One of the ways that I have heard it translated is instead of "overwhelm it "is "apprehend it". Kind of the dual meaning. The darkness can’t understand it and also can’t trap it. There is a light that was born on Christmas, and that is what we celebrate. We celebrate the light that is the life of all people. The light of Christ who came into the world and whom on Christmas we invite to come within us - to come within us so that we can be the light in the world.
He was a great and bright light 2000 years ago. And he still is with us, though not in the body as he was. But he left the spark of light in all his people. We are like those little tiny light bulbs and when you get a whole group together it is pretty amazing how bright the light ca shine.
One of my favorite passages from Matthew is related to this. “You are the light of the world.  A city built on a hill cannot be hid. No one after lighting a lamp puts it under the bushel basket but on the lampstand and it give light to the whole house. In the same way, let your light shine before others so they may see your good works and give glory to your father in heaven.”
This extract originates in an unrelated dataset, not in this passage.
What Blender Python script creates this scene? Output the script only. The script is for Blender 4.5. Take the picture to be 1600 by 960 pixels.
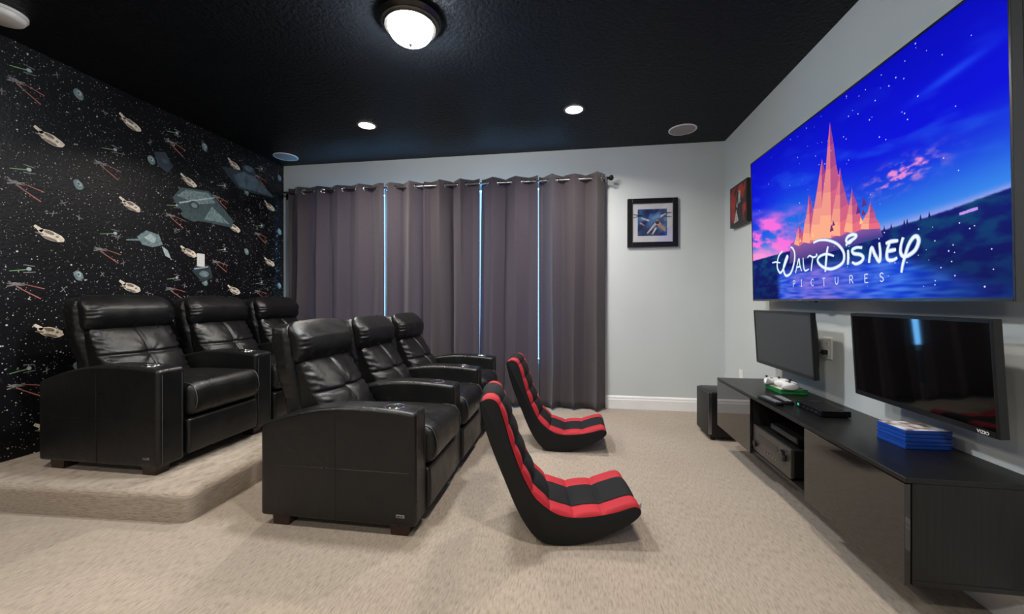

We are Christ’s light in the world, each one of us has that light within us. When we are walking in darkness, when we search for the light, that is what we are searching for. We may not be able to find it in ourselves, but maybe we can find it is someone else.
Light is a wonderful image of going against the darkness, but what is that light? That light is the light of Christ, and Christ is of God and God is love. That is what the letter of first John says over and over again. God is love. That light of Christ, that light that we search for when we are in the darkness, is love. It is the love that will get us through, that will carry us through the darkness and give us hope, give us direction, give us meaning and give us purpose. We find that through Christ and through one another.
Christmas is a time when we put up lights, we fight the darkness. It is in the darkest time of the year when the day is the shortest. But we don’t give in to the fact that it is dark out. We put up lights even when electricity is expensive. We light lights, we put up candles, we fight the darkness. And we fight the darkness with our love. The light of our love that we show through our giving to one another.
The reason for the gifts, the essences of the gifts that we give at Christmas time, is an expression of that love - that light within us, the love within us. But the gift of that love doesn’t have to come in an expensive package. It can come in a phone call, or a hug, or some food or a smile. There are lots of ways to give at Christmas.

We do that because Christmas is the time when we celebrate the fact that the light has come into the world and the darkness has not, and will not, overcome it. So let your light shine before all people so they may see your love and good works, and glorify your father who is in heaven.